▶ [DATA]:
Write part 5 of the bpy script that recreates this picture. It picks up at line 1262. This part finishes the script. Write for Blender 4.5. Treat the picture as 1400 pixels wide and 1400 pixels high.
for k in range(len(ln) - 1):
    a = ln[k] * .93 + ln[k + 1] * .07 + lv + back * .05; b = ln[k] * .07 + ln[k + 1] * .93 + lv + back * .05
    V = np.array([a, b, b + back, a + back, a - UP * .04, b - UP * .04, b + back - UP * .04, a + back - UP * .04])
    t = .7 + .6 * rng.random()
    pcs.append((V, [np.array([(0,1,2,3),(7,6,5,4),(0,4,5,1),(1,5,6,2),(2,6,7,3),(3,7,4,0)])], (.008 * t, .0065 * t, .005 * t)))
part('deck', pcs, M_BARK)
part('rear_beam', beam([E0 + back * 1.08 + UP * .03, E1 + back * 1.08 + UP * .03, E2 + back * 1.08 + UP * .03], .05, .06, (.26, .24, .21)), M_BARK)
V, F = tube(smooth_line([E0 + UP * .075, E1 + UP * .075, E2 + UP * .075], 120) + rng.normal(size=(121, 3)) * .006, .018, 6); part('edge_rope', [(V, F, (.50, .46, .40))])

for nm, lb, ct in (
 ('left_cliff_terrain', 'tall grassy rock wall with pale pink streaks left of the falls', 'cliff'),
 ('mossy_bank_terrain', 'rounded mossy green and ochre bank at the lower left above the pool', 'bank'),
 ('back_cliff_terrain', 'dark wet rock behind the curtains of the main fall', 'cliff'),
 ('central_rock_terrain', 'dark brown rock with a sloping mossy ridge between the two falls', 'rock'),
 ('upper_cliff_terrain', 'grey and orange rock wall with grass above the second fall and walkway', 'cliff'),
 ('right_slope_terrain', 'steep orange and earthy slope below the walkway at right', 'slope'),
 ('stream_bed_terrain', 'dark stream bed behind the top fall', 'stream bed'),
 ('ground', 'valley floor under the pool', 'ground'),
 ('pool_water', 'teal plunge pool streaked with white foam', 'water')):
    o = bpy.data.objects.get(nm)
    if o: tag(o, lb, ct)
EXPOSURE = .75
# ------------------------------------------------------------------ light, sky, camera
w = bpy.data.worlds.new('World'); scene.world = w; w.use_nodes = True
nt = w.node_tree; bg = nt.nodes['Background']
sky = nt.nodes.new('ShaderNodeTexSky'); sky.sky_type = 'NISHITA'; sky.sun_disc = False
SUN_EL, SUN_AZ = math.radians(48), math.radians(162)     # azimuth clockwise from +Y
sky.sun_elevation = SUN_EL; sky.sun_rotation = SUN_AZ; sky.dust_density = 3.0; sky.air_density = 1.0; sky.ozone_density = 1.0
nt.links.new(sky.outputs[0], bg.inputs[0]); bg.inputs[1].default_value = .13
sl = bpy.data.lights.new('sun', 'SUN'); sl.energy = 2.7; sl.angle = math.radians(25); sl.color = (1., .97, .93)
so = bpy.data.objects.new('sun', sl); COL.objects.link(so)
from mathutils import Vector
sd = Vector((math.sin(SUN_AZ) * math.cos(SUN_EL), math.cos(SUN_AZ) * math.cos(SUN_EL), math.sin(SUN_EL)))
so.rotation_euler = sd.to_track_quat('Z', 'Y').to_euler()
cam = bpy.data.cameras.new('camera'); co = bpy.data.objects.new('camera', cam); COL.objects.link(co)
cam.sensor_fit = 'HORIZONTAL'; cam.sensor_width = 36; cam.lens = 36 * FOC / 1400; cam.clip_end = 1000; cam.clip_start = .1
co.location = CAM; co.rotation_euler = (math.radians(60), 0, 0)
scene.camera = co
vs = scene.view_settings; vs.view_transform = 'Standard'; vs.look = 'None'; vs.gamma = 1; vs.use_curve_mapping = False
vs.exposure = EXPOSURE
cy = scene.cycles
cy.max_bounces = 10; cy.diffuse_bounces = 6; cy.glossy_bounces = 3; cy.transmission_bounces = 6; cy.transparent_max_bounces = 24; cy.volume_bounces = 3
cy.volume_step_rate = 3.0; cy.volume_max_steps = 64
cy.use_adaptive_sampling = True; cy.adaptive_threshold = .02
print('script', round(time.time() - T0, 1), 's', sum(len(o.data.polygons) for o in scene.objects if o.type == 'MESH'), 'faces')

▶ [WORK INSTRUCTIONS]:
Each line of the material above must be retyped precisely.

▶ [PROBLEM SOLUTION]:
Write part 5 of the bpy script that recreates this picture. It picks up at line 1262. This part finishes the script. Write for Blender 4.5. Treat the picture as 1400 pixels wide and 1400 pixels high.
for k in range(len(ln) - 1):
    a = ln[k] * .93 + ln[k + 1] * .07 + lv + back * .05; b = ln[k] * .07 + ln[k + 1] * .93 + lv + back * .05
    V = np.array([a, b, b + back, a + back, a - UP * .04, b - UP * .04, b + back - UP * .04, a + back - UP * .04])
    t = .7 + .6 * rng.random()
    pcs.append((V, [np.array([(0,1,2,3),(7,6,5,4),(0,4,5,1),(1,5,6,2),(2,6,7,3),(3,7,4,0)])], (.008 * t, .0065 * t, .005 * t)))
part('deck', pcs, M_BARK)
part('rear_beam', beam([E0 + back * 1.08 + UP * .03, E1 + back * 1.08 + UP * .03, E2 + back * 1.08 + UP * .03], .05, .06, (.26, .24, .21)), M_BARK)
V, F = tube(smooth_line([E0 + UP * .075, E1 + UP * .075, E2 + UP * .075], 120) + rng.normal(size=(121, 3)) * .006, .018, 6); part('edge_rope', [(V, F, (.50, .46, .40))])

for nm, lb, ct in (
 ('left_cliff_terrain', 'tall grassy rock wall with pale pink streaks left of the falls', 'cliff'),
 ('mossy_bank_terrain', 'rounded mossy green and ochre bank at the lower left above the pool', 'bank'),
 ('back_cliff_terrain', 'dark wet rock behind the curtains of the main fall', 'cliff'),
 ('central_rock_terrain', 'dark brown rock with a sloping mossy ridge between the two falls', 'rock'),
 ('upper_cliff_terrain', 'grey and orange rock wall with grass above the second fall and walkway', 'cliff'),
 ('right_slope_terrain', 'steep orange and earthy slope below the walkway at right', 'slope'),
 ('stream_bed_terrain', 'dark stream bed behind the top fall', 'stream bed'),
 ('ground', 'valley floor under the pool', 'ground'),
 ('pool_water', 'teal plunge pool streaked with white foam', 'water')):
    o = bpy.data.objects.get(nm)
    if o: tag(o, lb, ct)
EXPOSURE = .75
# ------------------------------------------------------------------ light, sky, camera
w = bpy.data.worlds.new('World'); scene.world = w; w.use_nodes = True
nt = w.node_tree; bg = nt.nodes['Background']
sky = nt.nodes.new('ShaderNodeTexSky'); sky.sky_type = 'NISHITA'; sky.sun_disc = False
SUN_EL, SUN_AZ = math.radians(48), math.radians(162)     # azimuth clockwise from +Y
sky.sun_elevation = SUN_EL; sky.sun_rotation = SUN_AZ; sky.dust_density = 3.0; sky.air_density = 1.0; sky.ozone_density = 1.0
nt.links.new(sky.outputs[0], bg.inputs[0]); bg.inputs[1].default_value = .13
sl = bpy.data.lights.new('sun', 'SUN'); sl.energy = 2.7; sl.angle = math.radians(25); sl.color = (1., .97, .93)
so = bpy.data.objects.new('sun', sl); COL.objects.link(so)
from mathutils import Vector
sd = Vector((math.sin(SUN_AZ) * math.cos(SUN_EL), math.cos(SUN_AZ) * math.cos(SUN_EL), math.sin(SUN_EL)))
so.rotation_euler = sd.to_track_quat('Z', 'Y').to_euler()
cam = bpy.data.cameras.new('camera'); co = bpy.data.objects.new('camera', cam); COL.objects.link(co)
cam.sensor_fit = 'HORIZONTAL'; cam.sensor_width = 36; cam.lens = 36 * FOC / 1400; cam.clip_end = 1000; cam.clip_start = .1
co.location = CAM; co.rotation_euler = (math.radians(60), 0, 0)
scene.camera = co
vs = scene.view_settings; vs.view_transform = 'Standard'; vs.look = 'None'; vs.gamma = 1; vs.use_curve_mapping = False
vs.exposure = EXPOSURE
cy = scene.cycles
cy.max_bounces = 10; cy.diffuse_bounces = 6; cy.glossy_bounces = 3; cy.transmission_bounces = 6; cy.transparent_max_bounces = 24; cy.volume_bounces = 3
cy.volume_step_rate = 3.0; cy.volume_max_steps = 64
cy.use_adaptive_sampling = True; cy.adaptive_threshold = .02
print('script', round(time.time() - T0, 1), 's', sum(len(o.data.polygons) for o in scene.objects if o.type == 'MESH'), 'faces')